Noordhoek residents Ben and Lilian Bron-Davis are ready to relaunch a project they started in 2003 to help create jobs in disadvantaged communities.
The couple originally launched the project, Money for Jam, in Hout Bay at the Loboni Centre after Ms Bron-Davis’s car had been broken into and she realised the solution to reduce crime would be to create jobs.
Residents of Imizamo Yethu tried their hands at jam making and the result was 625 jars of whisky seville marmalade, made from a recipe Mr Davis inherited from his grandmother, (“How a theft led to jars of happiness,” Sentinel November 7, 2003).

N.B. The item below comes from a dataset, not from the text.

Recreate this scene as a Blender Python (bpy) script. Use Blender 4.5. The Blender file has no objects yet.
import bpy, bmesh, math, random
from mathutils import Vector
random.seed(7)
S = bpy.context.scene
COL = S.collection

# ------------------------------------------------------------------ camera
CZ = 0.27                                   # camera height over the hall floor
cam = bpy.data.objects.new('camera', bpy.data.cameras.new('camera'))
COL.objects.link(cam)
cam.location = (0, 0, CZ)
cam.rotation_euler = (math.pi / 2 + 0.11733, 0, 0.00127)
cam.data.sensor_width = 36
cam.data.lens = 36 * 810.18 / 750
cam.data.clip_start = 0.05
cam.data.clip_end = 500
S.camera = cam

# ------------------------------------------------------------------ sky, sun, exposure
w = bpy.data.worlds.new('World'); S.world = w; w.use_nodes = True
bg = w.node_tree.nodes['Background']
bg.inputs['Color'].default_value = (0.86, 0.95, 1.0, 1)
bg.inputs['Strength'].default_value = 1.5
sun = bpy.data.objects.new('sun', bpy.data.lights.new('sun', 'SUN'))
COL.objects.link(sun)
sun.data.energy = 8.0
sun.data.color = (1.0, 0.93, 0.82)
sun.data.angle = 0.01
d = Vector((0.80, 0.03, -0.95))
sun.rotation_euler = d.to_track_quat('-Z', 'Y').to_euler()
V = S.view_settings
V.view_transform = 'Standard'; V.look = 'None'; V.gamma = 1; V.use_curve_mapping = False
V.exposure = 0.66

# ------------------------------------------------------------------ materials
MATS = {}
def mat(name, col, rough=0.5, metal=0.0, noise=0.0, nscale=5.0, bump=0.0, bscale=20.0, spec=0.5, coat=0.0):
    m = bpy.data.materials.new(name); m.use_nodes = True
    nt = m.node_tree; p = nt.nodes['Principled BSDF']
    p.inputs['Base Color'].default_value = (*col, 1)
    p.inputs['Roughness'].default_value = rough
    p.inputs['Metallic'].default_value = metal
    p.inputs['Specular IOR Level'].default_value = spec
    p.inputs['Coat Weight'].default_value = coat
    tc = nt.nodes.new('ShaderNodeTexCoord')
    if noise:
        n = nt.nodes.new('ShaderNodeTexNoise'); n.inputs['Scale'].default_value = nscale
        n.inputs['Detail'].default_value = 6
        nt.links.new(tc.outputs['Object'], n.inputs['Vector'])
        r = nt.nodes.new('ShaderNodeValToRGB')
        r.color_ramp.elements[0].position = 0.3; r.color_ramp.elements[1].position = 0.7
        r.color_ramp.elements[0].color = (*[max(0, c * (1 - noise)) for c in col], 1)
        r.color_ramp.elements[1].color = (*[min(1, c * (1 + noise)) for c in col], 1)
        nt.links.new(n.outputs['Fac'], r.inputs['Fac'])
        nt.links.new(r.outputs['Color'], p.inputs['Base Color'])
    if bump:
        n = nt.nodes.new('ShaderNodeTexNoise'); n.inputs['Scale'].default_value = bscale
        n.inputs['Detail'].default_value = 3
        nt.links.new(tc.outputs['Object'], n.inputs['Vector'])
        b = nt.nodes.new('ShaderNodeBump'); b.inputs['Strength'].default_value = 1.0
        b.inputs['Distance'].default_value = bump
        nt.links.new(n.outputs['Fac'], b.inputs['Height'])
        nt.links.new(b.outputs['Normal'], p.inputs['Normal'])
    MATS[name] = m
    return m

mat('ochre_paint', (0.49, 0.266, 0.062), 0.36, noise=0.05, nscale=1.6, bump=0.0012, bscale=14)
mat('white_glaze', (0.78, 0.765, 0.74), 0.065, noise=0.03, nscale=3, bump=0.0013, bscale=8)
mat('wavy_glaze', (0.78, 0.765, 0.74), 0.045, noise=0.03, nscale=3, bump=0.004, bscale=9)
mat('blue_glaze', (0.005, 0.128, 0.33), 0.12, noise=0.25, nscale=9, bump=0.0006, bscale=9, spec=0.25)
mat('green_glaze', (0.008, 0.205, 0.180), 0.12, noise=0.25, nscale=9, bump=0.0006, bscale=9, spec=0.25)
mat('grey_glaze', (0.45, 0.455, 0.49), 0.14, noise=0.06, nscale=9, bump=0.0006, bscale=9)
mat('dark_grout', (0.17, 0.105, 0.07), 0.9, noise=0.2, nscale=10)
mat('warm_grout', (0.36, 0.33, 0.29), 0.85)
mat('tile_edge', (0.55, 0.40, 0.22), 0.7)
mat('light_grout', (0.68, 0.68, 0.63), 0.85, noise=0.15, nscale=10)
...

After a generous supply of apricots from an anonymous Paarl fruit farmer last week, the couple relaunched the project from their home, making apricot jam and produced 30 jars of jam on Wednesday December 12.
Ms Bron-Davis said the sugar, jam-jars, lemons and extra large stainless steel saucepans were ready and waiting at their home and after the apricots were delivered on Tuesday December 11 the jam making volunteers from Noordhoek started making jam the following day.
Ms Bron-Davis said the jam would be sold in Noordhoek retail outlets with the profit proceeds being divided among the jam makers to fund food for Christmas and New Year, school uniforms as well as bus fares to travel home to the the Eastern Cape.